The buildings [in the ghetto], which were wedged too closely together from the start, needed a long-overdue renovation to stay standing, especially as the city’s water levels continue to rise due to climate change. In 2014, looking forward to the 500th anniversary of the ghetto’s creation in 2016, a group of philanthropists called the Venetian Heritage Council, led by the famed Jewish fashion designer Diane von Fürstenberg, announced a $12 million project to restore the ghetto. But the project fell through when the group couldn’t raise enough funds to begin the restoration.

Architecturally, the most important features of the ghetto are likely its synagogues:

Hidden within ordinary-looking buildings in the square sit La Scola Spagnola (Spanish Synagogue), and La Scola Levantina (Levantine Synagogue), the last synagogues built in the quarter, in 1541 and 1580, respectively. Coming from various regions of Europe, each Jewish group sought to retain its own traditions and community spirit inside the ghetto. By 1571, there were five synagogues, each dedicated to a distinct ethnic group.

The Spanish Synagogue is the only [one] that has been continuously used since its founding. Said to be designed by the famous Venetian Baroque architect Baldassare Longhena, the temple resembles the style of many contemporary Venetian monuments and palazzos. Carved wooden doors inscribed with Psalm verses welcome congregants. The bimah, or prayer podium, features marble columns, and the floor is made up of white and gray marble tiles, arranged in a concentric square pattern.

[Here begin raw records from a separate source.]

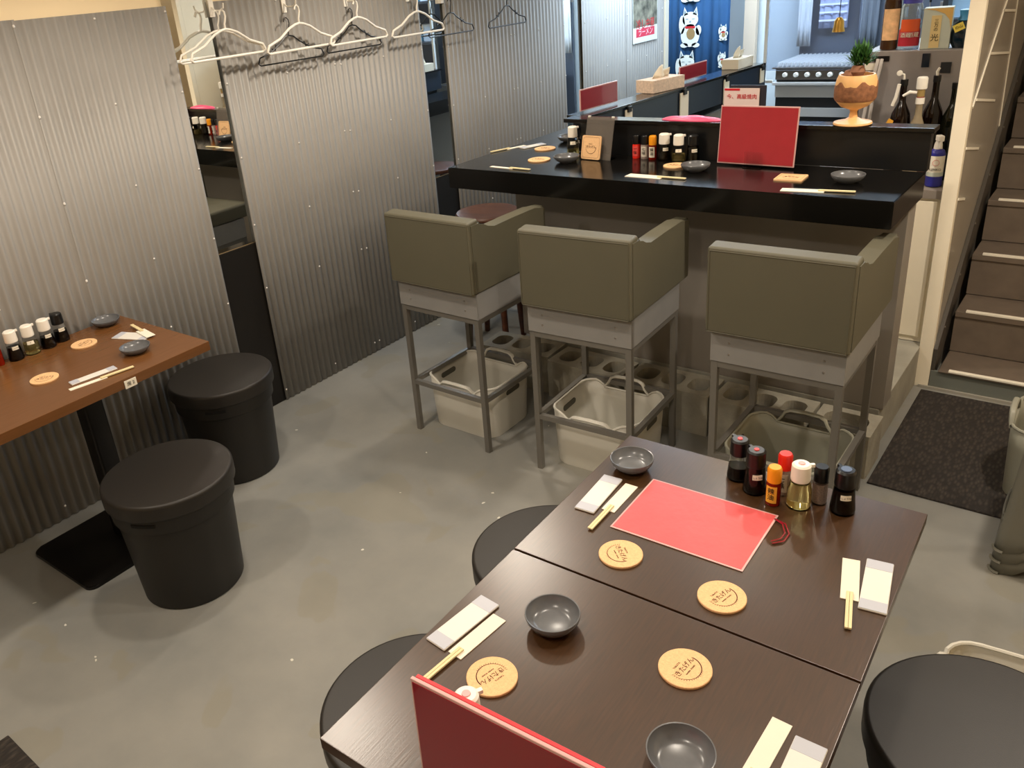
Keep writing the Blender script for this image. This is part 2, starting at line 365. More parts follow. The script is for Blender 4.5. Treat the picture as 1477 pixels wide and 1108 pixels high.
# ------------------------------------------------------------------ counter (L-shaped)
ct = thing('bar_counter', 'black-topped L-shaped bar counter with grey front behind the bar chairs', 'counter', (0, 0, 0))
boxo('front_panel', .86, 2.545, 5.335, 5.45, .19, 1.008, GREYBODY, ct, bev=.002)
wt = prism(B(), [(.728, 5.012), (2.564, 4.998), (2.566, 5.425), (1.10, 5.44), (1.10, 7.35), (.78, 7.35)], 1.008, 1.10)
bmesh.ops.bevel(wt, geom=[e for e in wt.edges], offset=.003, segments=2, affect='EDGES')
obj('worktop', wt, BLACKTOP, ct, smooth=30)
boxo('upstand', 1.17, 2.566, 5.43, 5.475, 1.10, 1.245, NAVYBLK, ct, bev=.001)
boxo('ledge', 1.09, 2.576, 5.418, 5.50, 1.235, 1.252, BLACKTOP, ct, bev=.002)
boxo('support_block', .855, .905, 5.30, 5.334, .92, 1.005, STOOLWOOD, ct, bev=.002)
# second leg: a slightly turned upstand running to the back
lg = B(); box(lg, -.08, 0, 0, 1.85, 1.10, 1.244, .002); obj('rear_upstand', lg, mat('blue_black_panel', '#1f2a38', .3), ct, loc=(1.165, 5.50, 0), rot=(0, 0, -math.radians(4.2)), smooth=30)
lg = B(); box(lg, -.115, .006, .02, 1.85, 1.244, 1.257, .002); obj('rear_ledge', lg, BLACKTOP, ct, loc=(1.165, 5.48, -.005), rot=(0, 0, -math.radians(4.2)), smooth=30)
boxo('rear_body', 1.02, 1.12, 5.5, 7.35, 0, 1.008, GREYBODY, ct)

# concrete blocks used as a footrest
def block_mesh(L=.385, D=.185, H=.19, holes=3):
    bm = B(); outer = rrect(L, D, .004, 1); hw = (L-.03*(holes+1))/holes
    hp = []
    for k in range(holes):
        cx = -L/2+.03+hw/2+k*(hw+.03); hp.append([(x, y) for x, y in rrect(hw, D-.07, min(hw, D-.07)*.42, 5, cx, 0)])
    # top face with holes via triangle fill
    def ring(poly, z): return [bm.verts.new((x, y, z)) for x, y in poly]
    ot, obm = ring(outer, H), ring(outer, 0); es = []
    for r_ in (ot,): es += [bm.edges.new((r_[i], r_[(i+1) % len(r_)])) for i in range(len(r_))]
    n = len(ot)
    for i in range(n): bm.faces.new([obm[i], obm[(i+1) % n], ot[(i+1) % n], ot[i]])
    for h in hp:
        a = ring(h, H); b = ring([(x*1, y*1) for x, y in h], .03); k = len(a)
        es += [bm.edges.new((a[i], a[(i+1) % k])) for i in range(k)]
        for i in range(k): bm.faces.new([a[i], a[(i+1) % k], b[(i+1) % k], b[i]])
        bm.faces.new(b)
    bmesh.ops.triangle_fill(bm, edges=es, use_beauty=True)
    bm.faces.new(obm[::-1])
    return bm
bx = [(.93, 5.222, .06, 3, 'third and holed concrete block at the wooden stool end of the footrest row'), (1.335, 5.20, -.03, 3, 'concrete block second from the wooden stool end of the footrest row'),
      (1.735, 5.21, .01, 3, 'concrete block behind the middle bar chair in the footrest row'), (2.135, 5.20, -.01, 3, 'concrete block behind the right-hand bar chair in the footrest row')]
for x, y, a, h, lb in bx:
    o = obj('concrete_block', block_mesh(holes=h), CONC, loc=(x, y, 0), rot=(0, 0, a)); tag(o, lb.replace('third and holed ', ''), 'concrete block', 'concrete blocks under the counter front')
o = obj('concrete_block', block_mesh(.22, .185, .183, 1), CONC, loc=(2.448, 5.205, 0)); tag(o, 'short concrete block with one oval hole at the doormat end of the row', 'concrete block', 'concrete blocks under the counter front')

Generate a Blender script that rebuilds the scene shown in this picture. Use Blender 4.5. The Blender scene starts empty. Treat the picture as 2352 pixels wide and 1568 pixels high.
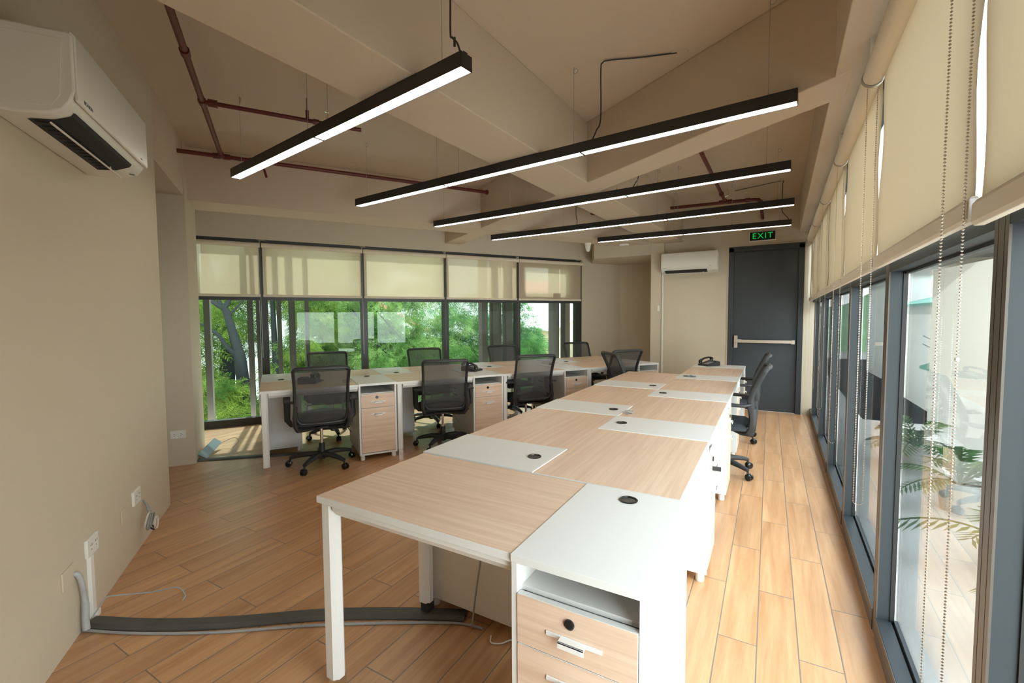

The Schola Levantina, rebuilt in 1680, is an elegant building also attributed to Longhena. Dark wooden panels clad the square-plan prayer room, and the 18th-century bimah stands in a raised polygonal apse, covered by a domed skylight. Of the remaining three temples in the ghetto, La Scola Grande Tedesca (German Synagogue), erected by Ashkenazi Jews in 1528, is the oldest.

The Spanish Synagogue was founded by Sephardim who came more or less directly from Spain; whereas the “Levantine” Jews had left Spain for the Ottoman empire, and from there migrated to Italy.